Громыко делает выбор за меня: чем раньше, тем лучше. Он высказывает рекомендации, как структурировать информацию для В. Ульбрихта. Это была присказка. Сказка выглядела так.
– Постарайтесь убедить друзей. Не стесняйтесь, спорьте. Покажите, что дается шанс ввести Европу в мирное русло. Упустить этот шанс значило бы взять на себя тяжелую ответственность. В. Ульбрихт может потребовать время на размышление и совет с коллегами. Сразу условливайтесь о новой встрече. Задержитесь в Берлине, если потребуется. Исходите из того, что нам нужно «добро» от друзей.

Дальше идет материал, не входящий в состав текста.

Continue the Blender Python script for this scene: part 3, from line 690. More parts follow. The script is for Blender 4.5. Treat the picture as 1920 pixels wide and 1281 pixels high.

Все расставлялось по положенным местам. Спорить с союзниками на высшем уровне не принято. Для этой не слишком благодарной миссии назначали эмиссаров. Их легче поправлять или, когда возникает нерасчетный оборот, дезавуировать.
В Шенефельде меня встречает П. А. Абрасимов. Неизменно энергичный, говорит рубленым слогом, который невольно побуждает собеседника прислушиваться. Посол вжился в обстановку. Его особенно занимают дворцовые тайны, и тут он – кладезь подробностей. Узнаю, что В. Ульбрихт не совсем здоров и примет меня в загородной резиденции, что друзья знают о факте моих встреч с Э. Баром, хотя, судя по всему, еще не подобрались к их содержанию, что настороженность в руководстве СЕПГ по отношению к социал-либеральной коалиции усугубляется.
П. А. Абрасимов предлагает взять переводчика посольства «с учетом важности предстоящего разговора». Благодарю посла за заботу. Именно с учетом важности и деликатности обмена мнениями не следует расширять круг участников и вести записи. Появление А. Тарасова вызовет присутствие на стороне друзей знатока русского языка. Доверительность от этого не выиграет.
В 10.00 я в Вандлице. Это мой первый и единственный приезд в район расположения загородных вилл руководителей ГДР. Все в поднебесье, повторюсь, относительно. Не буду сравнивать Вандлиц с Кэмп-Дэвидом, Чеккерсом или Фонтенбло. Замечу лишь, что в ГДР была избрана, наверное, не самая разорительная модель обустройства быта и охраны высшего политического звена. И, вернувшись в Москву, при докладе Брежневу и Громыко я помянул Вандлиц как показатель умения считать. Особого интереса эта часть моего сообщения, правда, не вызвала.
С В. Ульбрихтом мы были знакомы с 1950 г. Правильнее сказать, знали о существовании друг друга, ибо, хотя меня несколько раз представляли лидеру ГДР, сомневаюсь, чтобы его заинтересовал рядовой сотрудник Советской контрольной комиссии. С начала 60-х гг. контакты стали регулярнее, а летом 1964 г. Ульбрихт удостоил меня похвал в разговоре с Хрущевым за совместную с М. Колем работу над текстами документов, подписанных по итогам визита в Советский Союз партийно-правительственной делегации ГДР.
Это говорю на тот случай, если у кого-то возникнет искушение упрекнуть меня в стремлении подровнять воспоминания под нынешние стандарты. Я не был противником ГДР, не находил, что в состязании систем Германская Демократическая Республика заведомо попадала в положение обреченного. Судя по финалу, это видение можно назвать наивным. Мне же представлялось, что в двух конкретных случаях социалистической идее давалась возможность раскрыть свои потенции: в Чехословакии, государстве с едва ли не самым высоким уровнем материального благосостояния в довоенной Европе, и в ГДР, когда три державы вкупе с влиятельными кругами самой Западной Германии сделали раскол страны совершившимся фактом и принялись перевооружать ФРГ.